Inverse Perspective Transform?

Question

I am trying to find the bird's eye image from a given image. I also have the rotations and translations (also intrinsic matrix) required to convert it into the bird's eye plane. My aim is to find an inverse homography matrix(3x3).

rotation_x = np.asarray([[1,0,0,0],
                        [0,np.cos(R_x),-np.sin(R_x),0],
                        [0,np.sin(R_x),np.cos(R_x),0],
                        [0,0,0,1]],np.float32)

translation = np.asarray([[1, 0, 0, 0],
                         [0, 1, 0, 0 ],
                         [0, 0, 1, -t_y/(dp_y * np.sin(R_x))],
                         [0, 0, 0, 1]],np.float32)
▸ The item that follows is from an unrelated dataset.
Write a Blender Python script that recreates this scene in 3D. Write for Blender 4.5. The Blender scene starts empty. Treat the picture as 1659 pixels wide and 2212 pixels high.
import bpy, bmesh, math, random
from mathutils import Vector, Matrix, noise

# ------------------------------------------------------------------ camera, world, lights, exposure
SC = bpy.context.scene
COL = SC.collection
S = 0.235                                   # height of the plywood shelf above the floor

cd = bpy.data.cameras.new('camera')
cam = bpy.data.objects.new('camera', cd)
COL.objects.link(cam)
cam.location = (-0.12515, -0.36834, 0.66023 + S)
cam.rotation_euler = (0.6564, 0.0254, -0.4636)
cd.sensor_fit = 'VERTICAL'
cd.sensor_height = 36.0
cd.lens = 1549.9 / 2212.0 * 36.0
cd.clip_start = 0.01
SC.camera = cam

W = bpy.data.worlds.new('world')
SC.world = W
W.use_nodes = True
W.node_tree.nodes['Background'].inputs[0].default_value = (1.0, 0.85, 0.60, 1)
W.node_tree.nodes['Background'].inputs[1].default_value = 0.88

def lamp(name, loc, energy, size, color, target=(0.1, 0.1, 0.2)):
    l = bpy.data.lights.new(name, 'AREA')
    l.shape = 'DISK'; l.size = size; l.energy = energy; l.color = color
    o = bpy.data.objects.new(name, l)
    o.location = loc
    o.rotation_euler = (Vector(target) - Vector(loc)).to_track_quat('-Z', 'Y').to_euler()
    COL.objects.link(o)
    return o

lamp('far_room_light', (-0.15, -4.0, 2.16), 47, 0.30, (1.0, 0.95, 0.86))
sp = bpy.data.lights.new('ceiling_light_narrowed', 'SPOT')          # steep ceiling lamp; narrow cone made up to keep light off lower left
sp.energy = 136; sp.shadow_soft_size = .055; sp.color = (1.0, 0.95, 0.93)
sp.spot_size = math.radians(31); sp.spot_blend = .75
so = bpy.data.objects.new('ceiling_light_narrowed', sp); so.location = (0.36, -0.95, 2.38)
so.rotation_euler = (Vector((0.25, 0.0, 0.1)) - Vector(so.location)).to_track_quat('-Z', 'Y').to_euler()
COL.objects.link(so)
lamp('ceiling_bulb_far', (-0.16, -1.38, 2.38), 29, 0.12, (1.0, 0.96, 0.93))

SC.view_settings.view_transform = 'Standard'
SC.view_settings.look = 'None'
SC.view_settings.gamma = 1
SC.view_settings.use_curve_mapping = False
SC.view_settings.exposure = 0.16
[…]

intrinsic = np.asarray([[s_x * f / (dp_x  ),0, 0, 0],
                       [0, 1 * f / (dp_y ) ,0, 0 ],
                       [0,0,1,0]],np.float32)

#The Projection matrix to convert the image coordinates to 3-D domain from (x,y,1) to (x,y,0,1); Not sure if this is the right approach
projection = np.asarray([[1, 0, 0],
                        [0, 1, 0],
                        [0, 0, 0],
                        [0, 0, 1]], np.float32)

homography_matrix =  intrinsic @  translation @ rotation  @ projection

inv = cv2.warpPerspective(source_image, homography_matrix,(w,h),flags = cv2.INTER_CUBIC  | cv2.WARP_INVERSE_MAP)

My question is, Is this the right approach, as I can manual set a suitable ty,rx, but not for the one (ty,rx) which is provided.

Answer 1

First premise: your bird's eye view will be correct only for one specific plane in the image, since a homography can only map planes (including the plane at infinity, corresponding to a pure camera rotation).

Second premise: if you can identify a quadrangle in the first image that is the projection of a rectangle in the world, you can directly compute the homography that maps the quad into the rectangle (i.e. the "birds's eye view" of the quad), and warp the image with it, setting the scale so the image warps to a desired size. No need to use the camera intrinsics. Example: you have the image of a building with rectangular windows, and you know the width/height ratio of these windows in the world.

Sometimes you can't find rectangles, but your camera is calibrated, and thus the problem you describe comes into play. Let's do the math. Assume the plane you are observing in the given image is Z=0 in world coordinates. Let K be the 3x3 intrinsic camera matrix and [R, t] the 3x4 matrix representing the camera pose in XYZ world frame, so that if Pc and Pw represent the same 3D point respectively in camera and world coordinates, it is Pc = R*Pw + t = [R, t] * [Pw.T, 1].T, where .T means transposed. Then you can write the camera projection as:

s * p = K * [R, t] * [Pw.T, 1].T

where s is an arbitrary scale factor and p is the pixel that Pw projects onto. But if Pw=[X, Y, Z].T is on the Z=0 plane, the 3rd column of R only multiplies zeros, so we can ignore it. If we then denote with r1 and r2 the first two columns of R, we can rewrite the above equation as:

s * p = K * [r1, r2, t] * [X, Y, 1].T

But K * [r1, r2, t] is a 3x3 matrix that transforms points on a 3D plane to points on the camera plane, so it is a homography.

If the plane is not Z=0, you can repeat the same argument replacing [R, t] with [R, t] * inv([Rp, tp]), where [Rp, tp] is the coordinate transform that maps a frame on the plane, with the plane normal being the Z axis, to the world frame.

Finally, to obtain the bird's eye view, you select a rotation R whose third column (the components of the world's Z axis in camera frame) is opposite to the plane's normal.